Through December 31, 2013, we had recognized charges of $81 million related to employee severance and
benefits associated with our restructuring efforts beginning in 2011 and we have paid approximately $74 million
of these costs. At December 31, 2013, we had approximately $4 million of accrued employee severance related
to our restructuring efforts, which will be paid through the end of 2014.
13. Asset Impairments and Unusual Items
Goodwill impairments
During the year ended December 31, 2013, we recognized $509 million of goodwill impairment charges,
primarily related to (i) $483 million associated with our Wheelabrator business; (ii) $10 million associated with
our Puerto Rico operations and (iii) $9 million associated with a majority-owned waste diversion technology
company. During the years ended December 31, 2012 and 2011, we recognized goodwill impairment charges of
$4 million and $1 million, respectively, related to certain of our non-Solid Waste operations. See Notes 3 and 6
for additional information related to these impairment charges as well as the accounting policy and analysis
involved in identifying and calculating impairments.
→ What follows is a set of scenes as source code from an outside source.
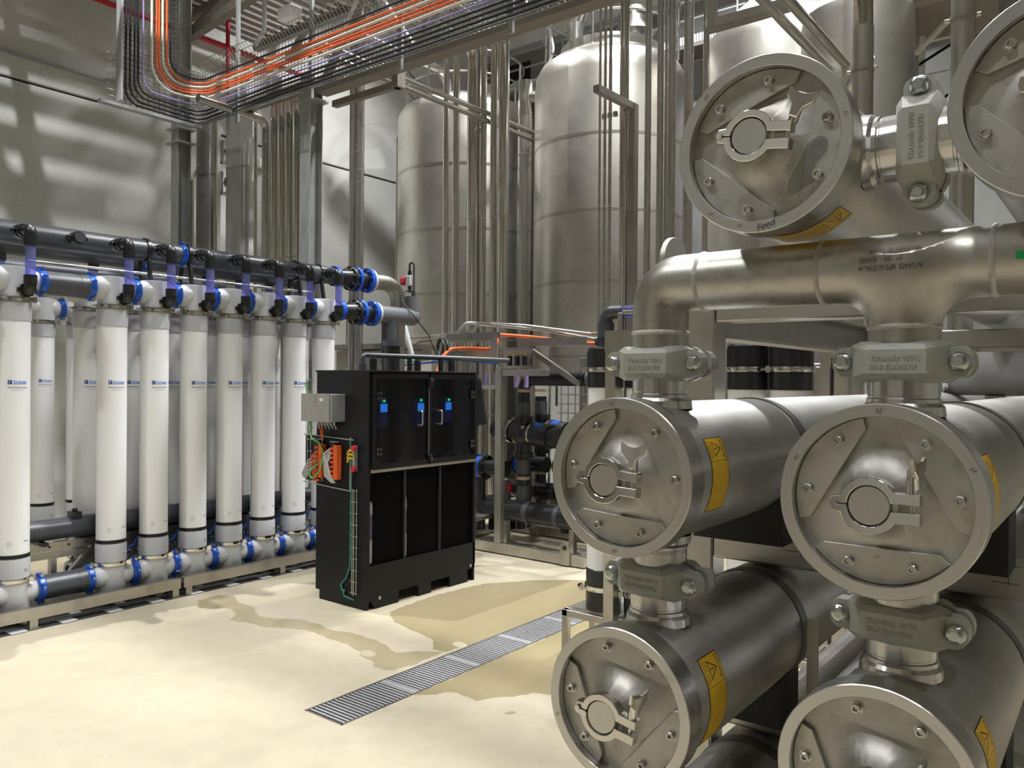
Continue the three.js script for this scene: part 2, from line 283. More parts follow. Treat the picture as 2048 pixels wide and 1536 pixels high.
// drain grate set into the floor
{
  const o = thing('drain_grate', 'long slotted steel drain grate set flush in the cream floor', 'drain grate', [0, 0, 0]);
  const [a, b, c, e] = SLOT;
  part(o, 'grate_frame', [bb(a, a + 0.012, -0.12, 0.002, c, e), bb(b - 0.012, b, -0.12, 0.002, c, e), bb(a, b, -0.12, 0.002, c, c + 0.01), bb(a, b, -0.12, 0.002, e - 0.01, e)], M.frame);
  const sl = bx(0, -0.011, 0, b - a - 0.024, 0.024, 0.0125), e2 = bx(0, -0.012, 0, b - a - 0.024, 0.026, 0.03), gm = std({ color: L(0.5, 0.5, 0.51), metalness: 0.75, roughness: 0.5 });
  let k = 0; for (let d = c + 0.03; d < e - 0.02; d += 0.0255, k++) { const m = part(o, 'slat', k % 20 === 19 ? e2 : sl, gm); m.position.set((a + b) / 2, 0, -d); }
  part(o, 'slat_rod', [bb(a + 0.08, a + 0.086, -0.02, -0.012, c, e), bb(b - 0.086, b - 0.08, -0.02, -0.012, c, e)], M.frame);
}

// ---------- the near skid: membrane pressure vessels ----------
const XL = -0.6015, XR = -0.2422, DF = 1.034, DN = 0.132, SL = 4.4;
const clampHalf = (s) => {
  const q = new THREE.Shape(); const A = (r, a) => [r * Math.cos(a), s * r * Math.sin(a)];
  q.moveTo(0.054, s * 0.0055); q.lineTo(0.054, s * 0.0165); q.lineTo(0.036, s * 0.0165);
  for (let i = 0; i <= 14; i++) { const p = A(0.0325, 0.55 + (2.86 - 0.55) * i / 14); q.lineTo(p[0], p[1]); }
  q.lineTo(-0.041, s * 0.0075); q.lineTo(-0.0425, s * 0.0015); q.lineTo(-0.0262, s * 0.0015);
  for (let i = 0; i <= 14; i++) { const p = A(0.0252, 3.05 + (0.24 - 3.05) * i / 14); q.lineTo(p[0], p[1]); }
  q.closePath();
  return new THREE.ExtrudeGeometry(q, { depth: 0.012, bevelEnabled: true, bevelThickness: 0.0025, bevelSize: 0.0012, bevelSegments: 2, curveSegments: 8 }).translate(0, 0, 0.0295);
};
const clampTop = clampHalf(1), clampLow = clampHalf(-1);
const nutGeo = join([cyl([0.0455, -0.013, -0.0375], [0.0455, 0.05, -0.0375], 0.003, 10), cyl([0.0455, 0.0165, -0.0375], [0.0455, 0.045, -0.0375], 0.0064, 6, 0.0056)]);
const wingGeo = plate([[-0.004, 0.024], [-0.006, 0.036], [-0.0155, 0.045], [-0.017, 0.057], [-0.0105, 0.053], [-0.005, 0.0515], [0.005, 0.0515], [0.0105, 0.053], [0.017, 0.057], [0.0155, 0.045], [0.006, 0.036], [0.004, 0.024]], 0.006, [0, 0, -0.003], 0.0015);
const ringGeo = lat([[0.1025, 0.0205], [0.1025, 0.001], [0.1033, 0], [0.1172, 0], [0.1184, 0.0012], [0.1184, 0.0415], [0.117, 0.043], [0.108, 0.043]], [0, 0, 0], [0, 0, 1], 96, 0.5);
const lidGeo = uvm(lat([[0.1026, 0.0205], [0.07, 0.0205], [0.056, 0.0188], [0.043, 0.012], [0.033, 0], [0.026, -0.014], [0.0238, -0.027], [0.0238, -0.0295]], [0, 0, 0], [0, 0, 1], 72, 0.9));
const capGeo = lat([[0.0295, -0.0305], [0.0236, -0.031], [0.0233, -0.0405], [0.0223, -0.042], [0.0006, -0.042]], [0, 0, 0], [0, 0, 1], 48, 0.5);
const segPts = [[-0.066, -0.0588], [0.066, -0.0588], [0.0755, -0.068]]; for (let i = 1; i <= 12; i++) { const a = -0.733 - (Math.PI - 2 * 0.733) * i / 12; segPts.push([0.1016 * Math.cos(a), 0.1016 * Math.sin(a)]); }
const segGeo = plate(segPts, 0.0068, [0, 0, 0.0202], 0.0006);
const boltGeo = join([lat([[0.0033, 0.0022], [0.0033, 0.0008], [0.0053, 0.0003], [0.0062, 0.0012], [0.0062, 0.0068], [0.0078, 0.0068], [0.0078, 0.0076]], [0, 0, 0], [0, 0, 1], 20, 0.5), lat([[0.0034, 0.0005], [0.0034, 0.004], [0.0003, 0.0042]], [0, 0, 0], [0, 0, 1], 6, 0.3)]).translate(0, 0, -0.0062);
const bodyGeo = (() => { const g = lat([[0.1075, 0.043], [0.1095, 0.047], [0.1095, 0.178], [0.1102, 0.18], [0.1102, SL], [0.1, SL + 0.02], [0.001, SL + 0.03]], [0, 0, 0], [0, 0, 1], 72, 0.5); const uv = g.attributes.uv, p = g.attributes.position; for (let i = 0; i < uv.count; i++) uv.setXY(i, uv.getX(i) * 0.69, -p.getZ(i)); return g; })();
const nozGeo = (dir, far = 0.169) => lat([[0.0515, 0.1], [0.05, 0.112], [0.0462, 0.117], [0.0458, 0.122], [0.0438, 0.1235], [0.0438, 0.126], [0.0445, 0.127], [0.0445, far], [0.04, far]], [0, 0, DN], dir, 48, 0.5);
const warnMat = std({
  roughness: 0.5, map: canvas(640, 288, (x, w, h) => {
    x.fillStyle = '#e2b416'; x.fillRect(0, 0, w, h); x.strokeStyle = '#1b1608'; x.lineWidth = 7; x.strokeRect(3, 3, w - 6, h - 6); x.lineWidth = 4; x.beginPath(); x.moveTo(205, 0); x.lineTo(205, h); x.stroke();
    x.fillStyle = '#1b1608'; x.font = 'bold 40px sans-serif'; x.fillText('Achtung!', 18, 52); x.font = 'bold 31px sans-serif'; x.fillText('CAUTION!', 30, 236); x.fillText('ATTENTION!', 14, 270);
    x.lineWidth = 9; x.beginPath(); x.moveTo(100, 78); x.lineTo(160, 190); x.lineTo(40, 190); x.closePath(); x.stroke(); x.font = 'bold 72px sans-serif'; x.fillText('!', 88, 180);
    x.font = '15px sans-serif'; const T = ['Vor dem Öffnen des Gehäuses den Druck', 'vollständig ablassen und die Anlage spülen.', 'Before opening the housing release the', 'pressure completely and flush the plant.', 'Maximum pressure and temperature as', 'stated on the type plate of the vessel.', 'Avant ouverture du carter relâcher la', 'pression et rincer le système.'];
    T.forEach((t, i) => x.fillText(t, 226, 36 + i * 31 + (i > 1 ? 8 : 0) + (i > 5 ? 8 : 0), 395));
  }),
});
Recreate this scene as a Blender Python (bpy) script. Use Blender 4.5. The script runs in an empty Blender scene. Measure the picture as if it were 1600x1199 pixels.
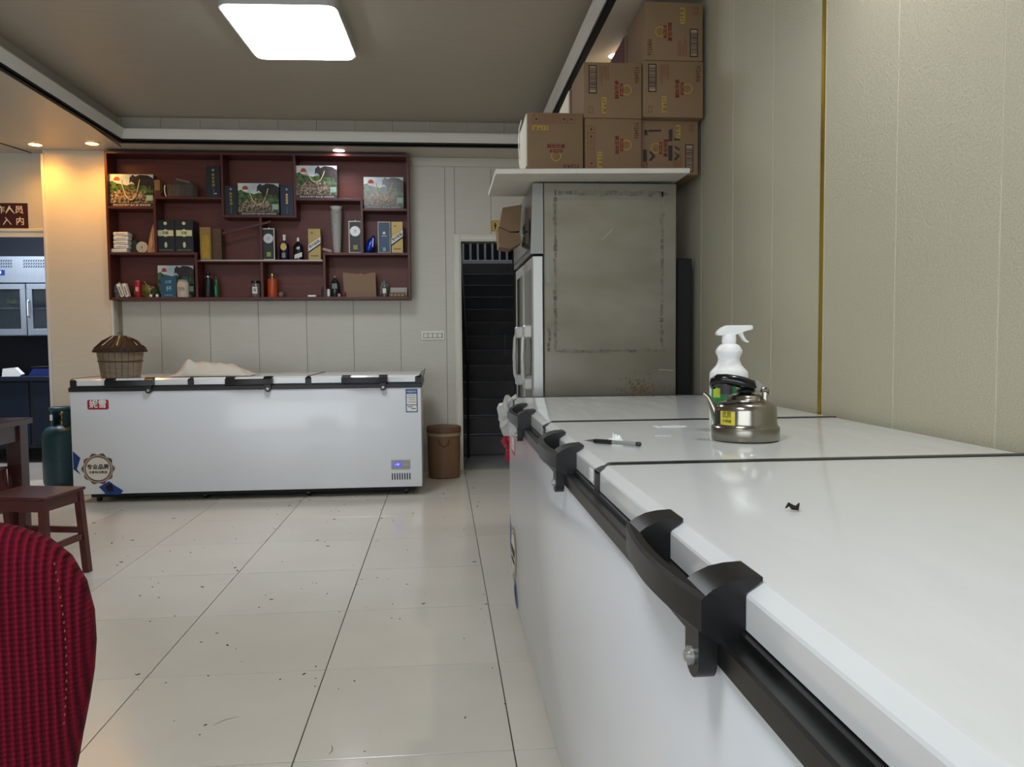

(Income) expense from divestitures, asset impairments (other than goodwill) and unusual items
The following table summarizes the major components of “(Income) expense from divestitures, asset
impairments and unusual items” for the years ended December 31 for the respective periods (in millions):
2013 2012 2011
(Income) expense from divestitures ................................... $ (8) $ $1
Asset impairments (other than goodwill) ............................... 472 79 8
$464 $79 $9
During the year ended December 31, 2013, we recognized net charges of $464 million, primarily related to
the following:
Landfill impairments — We recognized $262 million of charges to impair certain of our landfills, primarily as
a result of our consideration of management’s decision in the fourth quarter of 2013 not to actively pursue
expansion and/or development of such landfills. These charges were primarily associated with two landfills in
our Eastern Canada Area, which are no longer accepting waste. We had previously concluded that receipt of
permits for these landfills was probable. However, in connection with our asset rationalization and capital
allocation analysis, which was influenced, in some cases, by our acquisition of RCI, we determined that the
future costs to construct these landfills could be avoided as we are able to allocate disposal that would have
gone to these landfills to other facilities and not materially impact operations. As a result of management’s
decision, we determined that the landfill assets were no longer able to be recovered by the undiscounted cash
flows attributable to these assets. As such, we wrote them down to their estimated fair values using a market
approach considering the highest and best use of the assets.